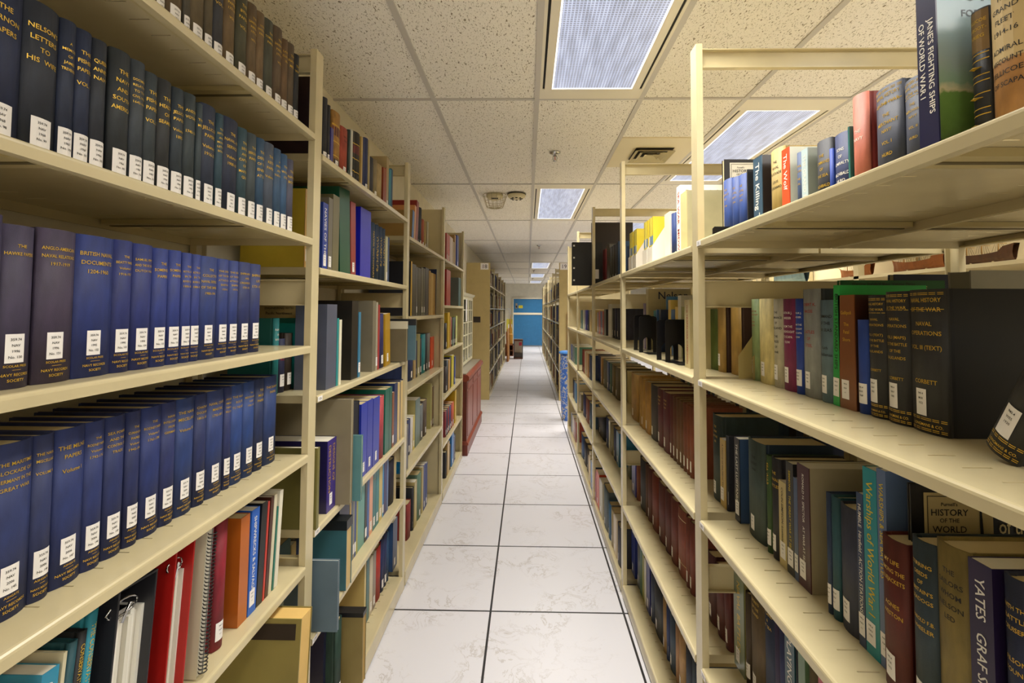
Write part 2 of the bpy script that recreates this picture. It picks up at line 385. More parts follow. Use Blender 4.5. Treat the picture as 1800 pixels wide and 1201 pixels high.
def tagplate(parent, o, s, f, y, z, txt):
    m = MB(); x = f-s*.0012
    m.box(f-s*.0006, x, y, y+.03, z-.017, z-.003, LABEL)
    d = 1 if s < 0 else -1
    put_text(m, txt, .0095, lambda a, b: (x-s*.0003, y+.015+d*a, z-.0135+b), BLACK_INK)
    shift(m, o); m.build('shelf_tag', parent)
def bay(side, k):
    s = -1 if side == 'L' else 1; f = FL if side == 'L' else FR_
    ys = YL if side == 'L' else YR; y0, y1 = ys[k-1], ys[k]; o = (f, y0, 0)
    n = len(ys)-1
    r = empty('shelving_unit', o)
    wh = 'along the white wall' if side == 'L' else 'on the open side of the aisle'
    tag(r, f'{ORD[k-1]} beige steel bookshelf bay {wh}', 'bookshelf', 'beige steel shelving bays lining the aisle')
    b = -.955 if side == 'L' else .823
    a0, a1 = y0+PW+.004, y1-.001
    if k == 1: a0 = y0+.05
    for i, z in enumerate(ZS[side, k]):
        kick = .012 if i == len(ZS[side, k])-1 else 0
        m = shelf_mb(s, f-s*.003, b, a0, a1, z, kick, k <= 2)
        sh = shift(m, o).build('shelf', r)
        t = TAGS.get((side, k))
        if t and i < len(t) and t[i]: tagplate(sh, o, s, f-s*.003, a1-.03 if side == 'R' else a0, z, t[i])
        if side == 'R' and k <= 3:
            m = shelf_mb(-1, 1.187, .829, a0, a1, z, kick, k <= 2); shift(m, o).build('shelf', r)
    ends = [y1] if k > 1 else [y0, y1]
    X2 = b if side == 'L' else 1.187
    for y in ends:
        shift(post_mb(f, s, y, 2.131), o).build('post', r)
        shift(post_mb(X2+s*0, -s, y, 2.131), o).build('post', r)
        last = (k == n and y == y1)
        if last or (side == 'L' and k == 3 and y == y1): shift(plate(min(f, X2)+.007, max(f, X2)-.007, y+.01, .01, 2.12, True), o).build('end_panel', r)
        else:
            for z0, z1 in ((2.066, 2.12), (1.395, 1.468), (.632, .70)):
                m = plate(min(f, X2)+.006, max(f, X2)-.006, y+.004, z0, z1); shift(m, o).build('side_tie', r)
    return r
for k in (1, 2, 3, 4): bay('L', k)
for k in (1, 2, 3, 4, 5): bay('R', k)

# ------------------------------------------------------------------ books
NAMED = [('navy', 35, 46, 95), ('blue', 40, 60, 170), ('dark grey', 42, 44, 48), ('grey', 110, 112, 112), ('white', 225, 220, 210), ('cream', 205, 190, 145), ('tan', 170, 135, 80), ('brown', 95, 70, 45),
         ('maroon', 92, 32, 32), ('red', 165, 40, 38), ('orange', 222, 85, 35), ('yellow', 200, 180, 50), ('green', 35, 90, 65), ('olive', 120, 115, 65), ('teal', 35, 125, 135), ('light blue', 60, 140, 195), ('slate blue', 60, 75, 100),
         ('purple', 65, 55, 85), ('black', 25, 25, 28), ('rust brown', 125, 65, 42), ('pale green', 140, 165, 135), ('pink', 185, 100, 95)]
def cname(h):
    h = h.lstrip('#'); c = [int(h[i:i+2], 16) for i in (0, 2, 4)]
    return min(NAMED, key=lambda n: sum((a-b)**2 for a, b in zip(n[1:], c)))[0]
ORDW = 'zeroth first second third fourth fifth sixth seventh eighth ninth tenth eleventh twelfth thirteenth fourteenth fifteenth sixteenth seventeenth eighteenth nineteenth twentieth'.split()
def ordw(n): return ORDW[n] if n <= 20 else 'twenty-'+ORDW[n-20]
rnd = random.Random(7)
PIC = []
def picture_mat():
    """printed jacket picture: dusk sky over a green shore"""
    if PIC: return PIC[0]
    m = bpy.data.materials.new('printed_jacket'); m.use_nodes = True; t = m.node_tree; b = t.nodes['Principled BSDF']
    tc = nn(t, 'ShaderNodeTexCoord'); sp = nn(t, 'ShaderNodeSeparateXYZ'); t.links.new(tc.outputs['Object'], sp.inputs[0])
    n = nn(t, 'ShaderNodeTexNoise'); n.inputs['Scale'].default_value = 55; n.inputs['Detail'].default_value = 5; t.links.new(tc.outputs['Object'], n.inputs['Vector'])
    a = nn(t, 'ShaderNodeMath', operation='MULTIPLY_ADD'); a.inputs[1].default_value = .03; t.links.new(n.outputs[0], a.inputs[0]); t.links.new(sp.outputs[2], a.inputs[2])
    r = nn(t, 'ShaderNodeValToRGB'); e = r.color_ramp.elements
    mr = nn(t, 'ShaderNodeMapRange'); mr.inputs['From Max'].default_value = .33; t.links.new(a.outputs[0], mr.inputs[0]); t.links.new(mr.outputs[0], r.inputs[0])
    e[0].color = (*rgb('#4a4530'), 1); e[1].color = (*rgb('#6f93ab'), 1)
    for p, c in ((.10, '#3f4226'), (.22, '#4f6a34'), (.36, '#5f7f40'), (.375, '#b9b090'), (.41, '#7f9a84'), (.5, '#8a9a98'), (.7, '#7e99a6')): q = e.new(p); q.color = (*rgb(c), 1)
    t.links.new(r.outputs[0], b.inputs['Base Color']); b.inputs['Roughness'].default_value = .25
    PIC.append(m); return m
CALLS = ['359.74', 'NAV', '1990', 'No. 129']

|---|

• EXERCISE OBJECTIVE
Your task is to repeat the data above exactly while excluding the pictures.

• FINAL ANSWER
Write part 2 of the bpy script that recreates this picture. It picks up at line 385. More parts follow. Use Blender 4.5. Treat the picture as 1800 pixels wide and 1201 pixels high.
def tagplate(parent, o, s, f, y, z, txt):
    m = MB(); x = f-s*.0012
    m.box(f-s*.0006, x, y, y+.03, z-.017, z-.003, LABEL)
    d = 1 if s < 0 else -1
    put_text(m, txt, .0095, lambda a, b: (x-s*.0003, y+.015+d*a, z-.0135+b), BLACK_INK)
    shift(m, o); m.build('shelf_tag', parent)
def bay(side, k):
    s = -1 if side == 'L' else 1; f = FL if side == 'L' else FR_
    ys = YL if side == 'L' else YR; y0, y1 = ys[k-1], ys[k]; o = (f, y0, 0)
    n = len(ys)-1
    r = empty('shelving_unit', o)
    wh = 'along the white wall' if side == 'L' else 'on the open side of the aisle'
    tag(r, f'{ORD[k-1]} beige steel bookshelf bay {wh}', 'bookshelf', 'beige steel shelving bays lining the aisle')
    b = -.955 if side == 'L' else .823
    a0, a1 = y0+PW+.004, y1-.001
    if k == 1: a0 = y0+.05
    for i, z in enumerate(ZS[side, k]):
        kick = .012 if i == len(ZS[side, k])-1 else 0
        m = shelf_mb(s, f-s*.003, b, a0, a1, z, kick, k <= 2)
        sh = shift(m, o).build('shelf', r)
        t = TAGS.get((side, k))
        if t and i < len(t) and t[i]: tagplate(sh, o, s, f-s*.003, a1-.03 if side == 'R' else a0, z, t[i])
        if side == 'R' and k <= 3:
            m = shelf_mb(-1, 1.187, .829, a0, a1, z, kick, k <= 2); shift(m, o).build('shelf', r)
    ends = [y1] if k > 1 else [y0, y1]
    X2 = b if side == 'L' else 1.187
    for y in ends:
        shift(post_mb(f, s, y, 2.131), o).build('post', r)
        shift(post_mb(X2+s*0, -s, y, 2.131), o).build('post', r)
        last = (k == n and y == y1)
        if last or (side == 'L' and k == 3 and y == y1): shift(plate(min(f, X2)+.007, max(f, X2)-.007, y+.01, .01, 2.12, True), o).build('end_panel', r)
        else:
            for z0, z1 in ((2.066, 2.12), (1.395, 1.468), (.632, .70)):
                m = plate(min(f, X2)+.006, max(f, X2)-.006, y+.004, z0, z1); shift(m, o).build('side_tie', r)
    return r
for k in (1, 2, 3, 4): bay('L', k)
for k in (1, 2, 3, 4, 5): bay('R', k)

# ------------------------------------------------------------------ books
NAMED = [('navy', 35, 46, 95), ('blue', 40, 60, 170), ('dark grey', 42, 44, 48), ('grey', 110, 112, 112), ('white', 225, 220, 210), ('cream', 205, 190, 145), ('tan', 170, 135, 80), ('brown', 95, 70, 45),
         ('maroon', 92, 32, 32), ('red', 165, 40, 38), ('orange', 222, 85, 35), ('yellow', 200, 180, 50), ('green', 35, 90, 65), ('olive', 120, 115, 65), ('teal', 35, 125, 135), ('light blue', 60, 140, 195), ('slate blue', 60, 75, 100),
         ('purple', 65, 55, 85), ('black', 25, 25, 28), ('rust brown', 125, 65, 42), ('pale green', 140, 165, 135), ('pink', 185, 100, 95)]
def cname(h):
    h = h.lstrip('#'); c = [int(h[i:i+2], 16) for i in (0, 2, 4)]
    return min(NAMED, key=lambda n: sum((a-b)**2 for a, b in zip(n[1:], c)))[0]
ORDW = 'zeroth first second third fourth fifth sixth seventh eighth ninth tenth eleventh twelfth thirteenth fourteenth fifteenth sixteenth seventeenth eighteenth nineteenth twentieth'.split()
def ordw(n): return ORDW[n] if n <= 20 else 'twenty-'+ORDW[n-20]
rnd = random.Random(7)
PIC = []
def picture_mat():
    """printed jacket picture: dusk sky over a green shore"""
    if PIC: return PIC[0]
    m = bpy.data.materials.new('printed_jacket'); m.use_nodes = True; t = m.node_tree; b = t.nodes['Principled BSDF']
    tc = nn(t, 'ShaderNodeTexCoord'); sp = nn(t, 'ShaderNodeSeparateXYZ'); t.links.new(tc.outputs['Object'], sp.inputs[0])
    n = nn(t, 'ShaderNodeTexNoise'); n.inputs['Scale'].default_value = 55; n.inputs['Detail'].default_value = 5; t.links.new(tc.outputs['Object'], n.inputs['Vector'])
    a = nn(t, 'ShaderNodeMath', operation='MULTIPLY_ADD'); a.inputs[1].default_value = .03; t.links.new(n.outputs[0], a.inputs[0]); t.links.new(sp.outputs[2], a.inputs[2])
    r = nn(t, 'ShaderNodeValToRGB'); e = r.color_ramp.elements
    mr = nn(t, 'ShaderNodeMapRange'); mr.inputs['From Max'].default_value = .33; t.links.new(a.outputs[0], mr.inputs[0]); t.links.new(mr.outputs[0], r.inputs[0])
    e[0].color = (*rgb('#4a4530'), 1); e[1].color = (*rgb('#6f93ab'), 1)
    for p, c in ((.10, '#3f4226'), (.22, '#4f6a34'), (.36, '#5f7f40'), (.375, '#b9b090'), (.41, '#7f9a84'), (.5, '#8a9a98'), (.7, '#7e99a6')): q = e.new(p); q.color = (*rgb(c), 1)
    t.links.new(r.outputs[0], b.inputs['Base Color']); b.inputs['Roughness'].default_value = .25
    PIC.append(m); return m
CALLS = ['359.74', 'NAV', '1990', 'No. 129']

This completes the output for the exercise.